Love is the great equalizer. This commandment is premised on, and affirms, equal standing before God. In this paradigm, neither I nor you stand above or below any other – all are equal.

And if all are equal, and if all the law falls from the second great commandment to love thy neighbor, then rights to life, liberty, and the pursuit of happiness are logical derivations of our God-given, love-commanded equality.

This was a radical rethinking of social ordering. The Declaration explicitly rejects the divine right of kings and the hierarchy and status flowing from that premise. Instead, Jefferson asserted divine human equality as the logical premise for the universal commandment to love thy neighbor as thyself. If all are equal, why would or should any submit to a government that purports to be greater than the people themselves? Self-government is the only logical form of government among people who are equal.

Jeffersonian government is not above the people, but below them – a government that serves instead of a government that rules. This is what Lincoln would recast in the Gettysburg Address as government of, by, and for the people.

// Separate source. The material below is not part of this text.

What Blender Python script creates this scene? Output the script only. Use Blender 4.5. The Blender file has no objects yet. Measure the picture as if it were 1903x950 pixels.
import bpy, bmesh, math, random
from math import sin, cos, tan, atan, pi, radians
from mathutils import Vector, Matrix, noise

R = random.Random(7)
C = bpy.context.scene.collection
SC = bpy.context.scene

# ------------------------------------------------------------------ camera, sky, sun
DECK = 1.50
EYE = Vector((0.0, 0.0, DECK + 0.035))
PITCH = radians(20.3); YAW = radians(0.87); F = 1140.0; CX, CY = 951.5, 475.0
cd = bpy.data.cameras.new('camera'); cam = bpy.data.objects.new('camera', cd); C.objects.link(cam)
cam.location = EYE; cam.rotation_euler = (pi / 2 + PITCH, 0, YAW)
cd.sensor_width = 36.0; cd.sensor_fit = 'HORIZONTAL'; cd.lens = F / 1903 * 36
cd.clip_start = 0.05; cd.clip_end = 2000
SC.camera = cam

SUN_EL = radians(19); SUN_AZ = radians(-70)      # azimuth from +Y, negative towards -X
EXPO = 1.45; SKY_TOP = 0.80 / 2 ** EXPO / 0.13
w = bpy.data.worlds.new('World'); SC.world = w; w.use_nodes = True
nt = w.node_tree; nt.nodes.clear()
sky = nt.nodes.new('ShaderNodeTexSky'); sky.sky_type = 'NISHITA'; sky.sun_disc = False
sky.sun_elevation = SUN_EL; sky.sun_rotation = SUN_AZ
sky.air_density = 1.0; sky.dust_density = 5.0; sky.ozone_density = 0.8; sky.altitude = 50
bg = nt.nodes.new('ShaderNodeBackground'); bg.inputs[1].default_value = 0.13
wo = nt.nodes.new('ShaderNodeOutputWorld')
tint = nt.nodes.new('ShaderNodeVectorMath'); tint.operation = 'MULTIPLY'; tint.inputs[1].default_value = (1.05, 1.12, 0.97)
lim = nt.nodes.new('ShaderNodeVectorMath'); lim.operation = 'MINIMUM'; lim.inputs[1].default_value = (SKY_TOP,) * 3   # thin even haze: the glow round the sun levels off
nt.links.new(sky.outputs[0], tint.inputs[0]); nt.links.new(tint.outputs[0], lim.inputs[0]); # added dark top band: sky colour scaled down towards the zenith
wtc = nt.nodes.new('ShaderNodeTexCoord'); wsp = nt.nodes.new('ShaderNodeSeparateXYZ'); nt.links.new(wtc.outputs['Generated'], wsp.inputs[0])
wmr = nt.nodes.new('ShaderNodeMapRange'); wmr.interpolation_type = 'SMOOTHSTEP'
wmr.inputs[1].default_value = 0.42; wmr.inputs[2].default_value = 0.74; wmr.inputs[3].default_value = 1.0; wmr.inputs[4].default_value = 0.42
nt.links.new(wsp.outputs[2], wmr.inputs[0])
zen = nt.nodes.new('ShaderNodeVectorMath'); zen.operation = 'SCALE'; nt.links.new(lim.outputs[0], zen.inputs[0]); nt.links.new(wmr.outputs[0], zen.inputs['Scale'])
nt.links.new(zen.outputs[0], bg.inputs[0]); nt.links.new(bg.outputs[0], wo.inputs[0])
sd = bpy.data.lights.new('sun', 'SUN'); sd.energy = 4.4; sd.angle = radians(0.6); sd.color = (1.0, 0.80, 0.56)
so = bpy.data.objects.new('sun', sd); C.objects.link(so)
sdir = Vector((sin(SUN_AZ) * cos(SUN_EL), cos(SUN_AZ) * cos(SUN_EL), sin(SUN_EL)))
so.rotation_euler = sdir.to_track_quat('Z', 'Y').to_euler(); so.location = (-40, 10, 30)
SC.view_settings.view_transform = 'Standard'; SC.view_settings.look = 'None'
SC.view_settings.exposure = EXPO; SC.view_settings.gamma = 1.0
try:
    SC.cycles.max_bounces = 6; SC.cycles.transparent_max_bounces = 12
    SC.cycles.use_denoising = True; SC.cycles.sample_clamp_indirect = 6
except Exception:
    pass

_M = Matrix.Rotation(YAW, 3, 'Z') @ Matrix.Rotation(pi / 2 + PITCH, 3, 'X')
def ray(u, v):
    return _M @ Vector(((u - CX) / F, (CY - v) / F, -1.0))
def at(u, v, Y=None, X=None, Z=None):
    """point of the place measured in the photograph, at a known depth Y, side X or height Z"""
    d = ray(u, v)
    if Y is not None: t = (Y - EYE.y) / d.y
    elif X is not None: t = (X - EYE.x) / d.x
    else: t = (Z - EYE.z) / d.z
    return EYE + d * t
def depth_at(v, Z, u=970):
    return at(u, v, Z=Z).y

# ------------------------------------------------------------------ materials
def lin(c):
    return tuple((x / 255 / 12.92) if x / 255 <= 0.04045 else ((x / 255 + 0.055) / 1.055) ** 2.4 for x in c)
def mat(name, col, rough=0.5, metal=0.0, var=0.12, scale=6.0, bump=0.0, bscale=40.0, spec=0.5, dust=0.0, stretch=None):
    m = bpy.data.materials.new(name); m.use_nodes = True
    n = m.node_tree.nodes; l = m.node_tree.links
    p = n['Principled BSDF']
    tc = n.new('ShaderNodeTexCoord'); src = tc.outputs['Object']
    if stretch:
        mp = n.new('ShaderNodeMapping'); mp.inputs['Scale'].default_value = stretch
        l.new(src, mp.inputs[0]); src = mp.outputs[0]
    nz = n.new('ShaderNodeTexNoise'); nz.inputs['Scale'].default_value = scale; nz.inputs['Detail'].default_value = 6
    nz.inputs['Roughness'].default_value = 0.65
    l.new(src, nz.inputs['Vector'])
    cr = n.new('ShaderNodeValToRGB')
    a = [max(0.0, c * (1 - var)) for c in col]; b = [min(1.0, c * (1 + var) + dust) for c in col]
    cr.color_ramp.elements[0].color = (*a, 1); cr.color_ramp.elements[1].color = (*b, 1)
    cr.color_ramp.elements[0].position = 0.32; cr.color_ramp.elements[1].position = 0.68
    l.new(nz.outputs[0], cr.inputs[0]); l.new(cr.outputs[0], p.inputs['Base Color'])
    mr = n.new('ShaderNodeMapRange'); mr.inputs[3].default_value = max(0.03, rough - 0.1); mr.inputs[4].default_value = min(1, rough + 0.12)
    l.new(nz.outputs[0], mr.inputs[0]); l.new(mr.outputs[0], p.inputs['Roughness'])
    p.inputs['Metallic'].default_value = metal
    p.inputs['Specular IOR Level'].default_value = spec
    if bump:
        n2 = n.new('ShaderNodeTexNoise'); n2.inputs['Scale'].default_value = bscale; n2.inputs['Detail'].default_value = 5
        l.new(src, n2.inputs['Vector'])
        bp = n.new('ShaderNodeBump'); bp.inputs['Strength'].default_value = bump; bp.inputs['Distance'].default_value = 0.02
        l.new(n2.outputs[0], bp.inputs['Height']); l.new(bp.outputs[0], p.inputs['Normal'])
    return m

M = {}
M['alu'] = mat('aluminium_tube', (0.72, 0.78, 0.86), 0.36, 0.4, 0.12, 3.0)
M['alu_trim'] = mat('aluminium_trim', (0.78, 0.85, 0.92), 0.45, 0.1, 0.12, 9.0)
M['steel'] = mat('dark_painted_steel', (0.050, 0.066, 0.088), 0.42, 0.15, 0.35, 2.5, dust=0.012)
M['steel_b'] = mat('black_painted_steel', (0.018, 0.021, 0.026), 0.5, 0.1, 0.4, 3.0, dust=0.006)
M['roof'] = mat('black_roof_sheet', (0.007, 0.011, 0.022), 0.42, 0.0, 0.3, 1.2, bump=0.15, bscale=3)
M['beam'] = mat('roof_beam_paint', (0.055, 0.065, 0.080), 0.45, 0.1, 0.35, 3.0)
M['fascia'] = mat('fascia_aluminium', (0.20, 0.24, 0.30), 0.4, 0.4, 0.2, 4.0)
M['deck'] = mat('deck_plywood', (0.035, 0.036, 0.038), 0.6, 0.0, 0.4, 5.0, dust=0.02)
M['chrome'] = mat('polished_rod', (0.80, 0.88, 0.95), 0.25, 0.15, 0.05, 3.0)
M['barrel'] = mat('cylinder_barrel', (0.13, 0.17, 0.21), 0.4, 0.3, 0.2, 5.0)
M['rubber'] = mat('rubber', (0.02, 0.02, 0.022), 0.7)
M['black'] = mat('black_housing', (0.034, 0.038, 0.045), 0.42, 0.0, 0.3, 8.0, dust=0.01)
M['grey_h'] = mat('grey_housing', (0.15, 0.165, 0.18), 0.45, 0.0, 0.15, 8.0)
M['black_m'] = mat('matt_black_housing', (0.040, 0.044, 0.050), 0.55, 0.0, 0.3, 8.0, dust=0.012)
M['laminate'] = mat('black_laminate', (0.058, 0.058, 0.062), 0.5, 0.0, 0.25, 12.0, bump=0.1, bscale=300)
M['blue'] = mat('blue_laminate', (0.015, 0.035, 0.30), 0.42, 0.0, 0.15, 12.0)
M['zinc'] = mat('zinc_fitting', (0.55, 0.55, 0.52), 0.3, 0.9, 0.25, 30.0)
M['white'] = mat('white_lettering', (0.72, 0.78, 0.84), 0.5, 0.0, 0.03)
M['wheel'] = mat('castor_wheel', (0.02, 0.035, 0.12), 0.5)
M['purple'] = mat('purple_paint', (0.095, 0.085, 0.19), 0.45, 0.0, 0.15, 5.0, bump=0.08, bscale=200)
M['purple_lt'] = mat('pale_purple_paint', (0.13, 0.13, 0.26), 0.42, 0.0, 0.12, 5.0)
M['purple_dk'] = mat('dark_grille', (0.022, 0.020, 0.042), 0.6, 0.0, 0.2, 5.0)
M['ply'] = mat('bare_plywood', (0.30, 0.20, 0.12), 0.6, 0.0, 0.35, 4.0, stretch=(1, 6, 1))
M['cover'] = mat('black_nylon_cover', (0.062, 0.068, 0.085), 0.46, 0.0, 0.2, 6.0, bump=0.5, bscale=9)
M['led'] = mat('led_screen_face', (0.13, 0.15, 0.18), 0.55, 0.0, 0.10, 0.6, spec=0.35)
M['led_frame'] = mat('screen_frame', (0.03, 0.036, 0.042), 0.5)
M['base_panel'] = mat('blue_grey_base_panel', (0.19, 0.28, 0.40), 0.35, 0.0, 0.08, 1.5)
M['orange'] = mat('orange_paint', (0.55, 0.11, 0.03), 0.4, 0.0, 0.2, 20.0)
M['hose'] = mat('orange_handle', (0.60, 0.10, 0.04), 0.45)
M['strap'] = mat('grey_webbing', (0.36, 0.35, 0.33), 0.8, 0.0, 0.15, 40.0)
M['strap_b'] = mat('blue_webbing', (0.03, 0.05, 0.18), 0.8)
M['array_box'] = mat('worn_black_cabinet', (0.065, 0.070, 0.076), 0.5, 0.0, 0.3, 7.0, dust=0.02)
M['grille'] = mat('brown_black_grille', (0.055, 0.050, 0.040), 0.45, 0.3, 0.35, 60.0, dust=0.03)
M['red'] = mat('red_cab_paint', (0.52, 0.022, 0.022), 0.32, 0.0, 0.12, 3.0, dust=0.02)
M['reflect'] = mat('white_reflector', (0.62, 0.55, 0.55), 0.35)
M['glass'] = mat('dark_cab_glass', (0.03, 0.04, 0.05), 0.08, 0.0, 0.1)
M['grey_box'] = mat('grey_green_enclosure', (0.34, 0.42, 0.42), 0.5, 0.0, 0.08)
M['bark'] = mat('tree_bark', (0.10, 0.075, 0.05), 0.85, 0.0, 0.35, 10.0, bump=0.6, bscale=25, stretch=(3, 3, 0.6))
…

It’s true that these beautiful ideas were not fully reflected in the social structures of Jefferson’s time. But these words were self-consciously ideal in concept, and not some delusional description of his day. This is why nearly 200 years after they were written and 100 years after Lincoln affirmed them that Martin Luther King called these ideals a promissory note to which every American is an heir.

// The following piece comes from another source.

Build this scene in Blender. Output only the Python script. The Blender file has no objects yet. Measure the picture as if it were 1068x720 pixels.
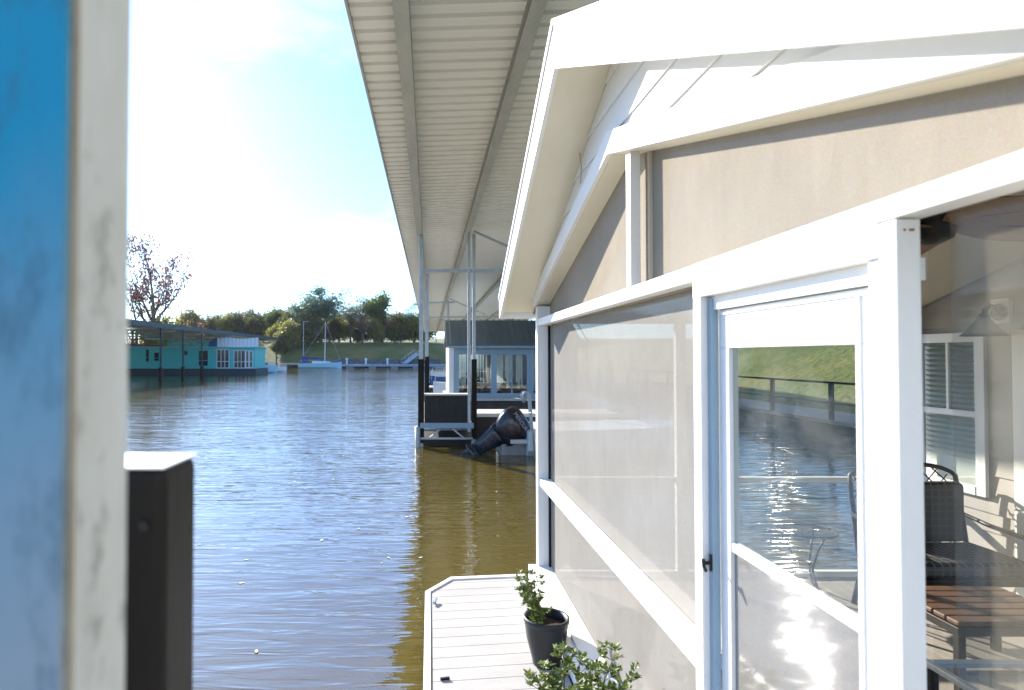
import bpy, math, random
import numpy as np
from mathutils import Vector, Matrix

random.seed(7)
R = math.radians
SC = bpy.context.scene
COL = SC.collection
WATER = -2.4            # metres below the eye; the eye is the origin, Y runs along the dock

# ------------------------------------------------------------------ materials
def new_mat(name):
    m = bpy.data.materials.new(name); m.use_nodes = True
    nt = m.node_tree; nt.nodes.clear()
    return m, nt

def N(nt, t, **kw):
    n = nt.nodes.new(t)
    for k, v in kw.items():
        if k in n.inputs.keys(): n.inputs[k].default_value = v
        else: setattr(n, k, v)
    return n

def c4(c): return (c[0], c[1], c[2], 1.0)

def paint(name, c1, c2=None, scale=3.0, rough=0.5, bump=0.0, bscale=40.0, stretch=(1, 1, 1), metal=0.0, dirt=None, dirt_at=0.62, spec=0.4):
    """two-tone noise coat with optional dirt blotches and a fine bump"""
    m, nt = new_mat(name)
    out = N(nt, 'ShaderNodeOutputMaterial'); p = N(nt, 'ShaderNodeBsdfPrincipled')
    p.inputs['Roughness'].default_value = rough; p.inputs['Metallic'].default_value = metal
    p.inputs['Specular IOR Level'].default_value = spec
    tc = N(nt, 'ShaderNodeTexCoord'); mp = N(nt, 'ShaderNodeMapping'); mp.inputs['Scale'].default_value = stretch
    nt.links.new(tc.outputs['Object'], mp.inputs['Vector'])
    c2 = c2 or tuple(x * 0.86 for x in c1)
    no = N(nt, 'ShaderNodeTexNoise'); no.inputs['Scale'].default_value = scale; no.inputs['Detail'].default_value = 6; no.inputs['Roughness'].default_value = 0.65
    nt.links.new(mp.outputs['Vector'], no.inputs['Vector'])
    rp = N(nt, 'ShaderNodeValToRGB'); rp.color_ramp.elements[0].position = 0.3; rp.color_ramp.elements[1].position = 0.7
    rp.color_ramp.elements[0].color = c4(c2); rp.color_ramp.elements[1].color = c4(c1)
    nt.links.new(no.outputs['Fac'], rp.inputs['Fac'])
    col = rp.outputs['Color']
    if dirt:
        n2 = N(nt, 'ShaderNodeTexNoise'); n2.inputs['Scale'].default_value = scale * 2.3; n2.inputs['Detail'].default_value = 8; n2.inputs['Roughness'].default_value = 0.7
        nt.links.new(mp.outputs['Vector'], n2.inputs['Vector'])
        r2 = N(nt, 'ShaderNodeValToRGB'); r2.color_ramp.elements[0].position = dirt_at; r2.color_ramp.elements[1].position = min(1, dirt_at + 0.16)
        nt.links.new(n2.outputs['Fac'], r2.inputs['Fac'])
        mx = N(nt, 'ShaderNodeMixRGB'); mx.inputs['Color2'].default_value = c4(dirt)
        nt.links.new(r2.outputs['Color'], mx.inputs['Fac']); nt.links.new(col, mx.inputs['Color1'])
        col = mx.outputs['Color']
    nt.links.new(col, p.inputs['Base Color'])
    if bump:
        n3 = N(nt, 'ShaderNodeTexNoise'); n3.inputs['Scale'].default_value = bscale; n3.inputs['Detail'].default_value = 5
        nt.links.new(mp.outputs['Vector'], n3.inputs['Vector'])
        b = N(nt, 'ShaderNodeBump'); b.inputs['Strength'].default_value = bump; b.inputs['Distance'].default_value = 0.01
        nt.links.new(n3.outputs['Fac'], b.inputs['Height']); nt.links.new(b.outputs['Normal'], p.inputs['Normal'])
    nt.links.new(p.outputs['BSDF'], out.inputs['Surface'])
    return m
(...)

Democrats today scorn equality and call instead for equity. But “equity” is transactional, a demand for recompense justified in anger, whereas Jeffersonian equality is a divine status defined by love.

The left is animated by this idea: Our nation was imperfect at birth and therefore a lie in concept, and all of our institutions are irreparably polluted by hateful ideas, especially racism. Our founding ideals are disparaged by the Founders’ own sins.

Many who reject Republicans today assert that the duty of good people is to deconstruct our nation and start with a self-conscious acknowledgment that we are not equal – which has become the dominant framework of “social justice” being taught in most of our schools.

Busts of Jefferson are removed from libraries and statues of Lincoln are defaced, including one in Chicago last week.

So, let’s clear the air as we start a new era of Republican governance in the House. The Republican Party is defined by 1776, not Jan. 6.

Republicans believe in and seek to live into the equalizing power of neighborly love – neither better nor worse. We seek to form a government that serves us instead of ruling over us. And we stand against policies and people motivated by anger and hate for others.

We are not who they say we are. From school board meetings to the House of Representatives, Republicans strive to rebut and roll back ideas motivated by hate, anger, and envy. We support leaders who resolutely defend, preserve, and promote the equalizing power of mutual respect, and our divine rights to liberty, self-government, and the pursuit of happiness.